# start of Source data

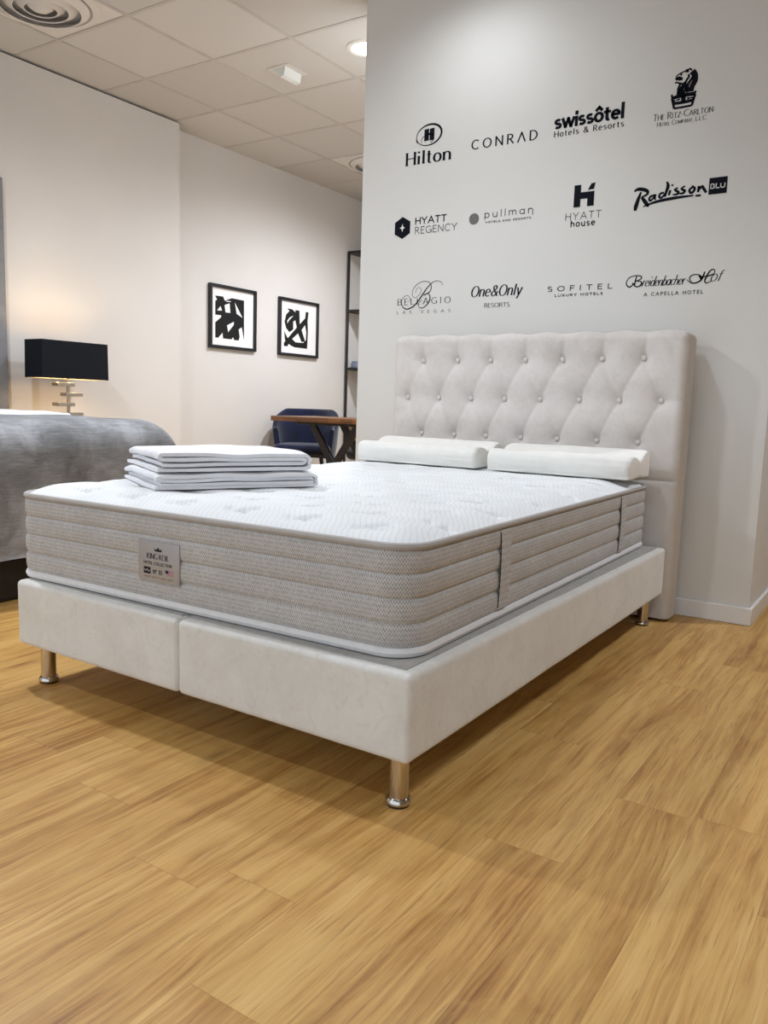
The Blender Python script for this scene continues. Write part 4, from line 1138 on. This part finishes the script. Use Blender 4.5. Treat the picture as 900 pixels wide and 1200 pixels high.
# ------------------------------------------------------------------ ceiling fittings
def vent(cx, cy, label):
    t = thing('ceiling_vent', (cx, cy, CEIL), label, 'vent', 'round ceiling vents')
    b = nb(); box(b, cx-.295, cx+.295, cy-.305, cy+.305, CEIL-.003, CEIL-.0005, .001, 1); lathe(b, [(.302, 0), (.300, -.007), (.265, -.010), (.262, -.002)], (cx, cy, CEIL), 56)
    obj('plate', b, M['vent'], t)
    b = nb(); lathe(b, [(0, -.0035), (.262, -.0035)], (cx, cy, CEIL), 56); obj('throat', b, M['vdark'], t)  # flat disc, greyed to paint the shade between the rings
    for r0, r1 in ((.205, .250), (.140, .188), (.082, .125)):
        b = nb(); lathe(b, [(r0, -.034), (r0+.004, -.038), (r1, -.010), (r1-.004, -.006)], (cx, cy, CEIL), 56, closed=True); obj('ring', b, M['vent'], t)
    b = nb(); lathe(b, [(0, -.036), (.045, -.034), (.066, -.018), (.062, -.008), (0, -.008)], (cx, cy, CEIL), 40); obj('centre_disc', b, M['vent'], t)
vent(-3.335, 1.447, 'round white ceiling vent with concentric rings, at the top left corner')
vent(-3.335, 4.72, 'round white ceiling vent half hidden by the logo wall, above the shelf unit')
def downlight(cx, cy, label):
    t = thing('downlight', (cx, cy, CEIL), label, 'ceiling light')
    b = nb(); lathe(b, [(.118, 0), (.116, -.006), (.098, -.010), (.082, -.004), (.080, -.002)], (cx, cy, CEIL), 44); obj('trim_ring', b, M['vent'], t)
    b = nb(); lathe(b, [(.081, -.003), (.075, -.009), (.05, -.016), (0, -.020)], (cx, cy, CEIL), 36); tag(obj('lens', b, M['lens'], t), 'glowing lens')
downlight(-2.11, 2.755, 'round lit downlight at the end of the logo wall')
t = thing('emergency_light', (-2.745, 2.785, CEIL), 'small white rectangular emergency light fitting in the middle of a ceiling tile', 'ceiling light')
b = nb(); box(b, -2.835, -2.655, 2.69, 2.88, CEIL-.006, CEIL-.0005, .002, 1); obj('plate', b, M['vent'], t)
b = nb()
P = [(-2.80, 0), (-2.69, 0), (-2.70, -.05), (-2.73, -.058)]
A = [b.bm.verts.new((x, 2.705, CEIL-.006+z)) for x, z in P]; B = [b.bm.verts.new((x, 2.865, CEIL-.006+z)) for x, z in P]
b.bm.faces.new(A); b.bm.faces.new(B[::-1])
for k in range(4): b.bm.faces.new((A[k], A[(k+1) % 4], B[(k+1) % 4], B[k]))
obj('cover', b, M['diff'], t)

# end of Source data

> [Aim]: Omit the pictures, then quote the rest of the material above exactly.

> [Final answer]:
The Blender Python script for this scene continues. Write part 4, from line 1138 on. This part finishes the script. Use Blender 4.5. Treat the picture as 900 pixels wide and 1200 pixels high.
# ------------------------------------------------------------------ ceiling fittings
def vent(cx, cy, label):
    t = thing('ceiling_vent', (cx, cy, CEIL), label, 'vent', 'round ceiling vents')
    b = nb(); box(b, cx-.295, cx+.295, cy-.305, cy+.305, CEIL-.003, CEIL-.0005, .001, 1); lathe(b, [(.302, 0), (.300, -.007), (.265, -.010), (.262, -.002)], (cx, cy, CEIL), 56)
    obj('plate', b, M['vent'], t)
    b = nb(); lathe(b, [(0, -.0035), (.262, -.0035)], (cx, cy, CEIL), 56); obj('throat', b, M['vdark'], t)  # flat disc, greyed to paint the shade between the rings
    for r0, r1 in ((.205, .250), (.140, .188), (.082, .125)):
        b = nb(); lathe(b, [(r0, -.034), (r0+.004, -.038), (r1, -.010), (r1-.004, -.006)], (cx, cy, CEIL), 56, closed=True); obj('ring', b, M['vent'], t)
    b = nb(); lathe(b, [(0, -.036), (.045, -.034), (.066, -.018), (.062, -.008), (0, -.008)], (cx, cy, CEIL), 40); obj('centre_disc', b, M['vent'], t)
vent(-3.335, 1.447, 'round white ceiling vent with concentric rings, at the top left corner')
vent(-3.335, 4.72, 'round white ceiling vent half hidden by the logo wall, above the shelf unit')
def downlight(cx, cy, label):
    t = thing('downlight', (cx, cy, CEIL), label, 'ceiling light')
    b = nb(); lathe(b, [(.118, 0), (.116, -.006), (.098, -.010), (.082, -.004), (.080, -.002)], (cx, cy, CEIL), 44); obj('trim_ring', b, M['vent'], t)
    b = nb(); lathe(b, [(.081, -.003), (.075, -.009), (.05, -.016), (0, -.020)], (cx, cy, CEIL), 36); tag(obj('lens', b, M['lens'], t), 'glowing lens')
downlight(-2.11, 2.755, 'round lit downlight at the end of the logo wall')
t = thing('emergency_light', (-2.745, 2.785, CEIL), 'small white rectangular emergency light fitting in the middle of a ceiling tile', 'ceiling light')
b = nb(); box(b, -2.835, -2.655, 2.69, 2.88, CEIL-.006, CEIL-.0005, .002, 1); obj('plate', b, M['vent'], t)
b = nb()
P = [(-2.80, 0), (-2.69, 0), (-2.70, -.05), (-2.73, -.058)]
A = [b.bm.verts.new((x, 2.705, CEIL-.006+z)) for x, z in P]; B = [b.bm.verts.new((x, 2.865, CEIL-.006+z)) for x, z in P]
b.bm.faces.new(A); b.bm.faces.new(B[::-1])
for k in range(4): b.bm.faces.new((A[k], A[(k+1) % 4], B[(k+1) % 4], B[k]))
obj('cover', b, M['diff'], t)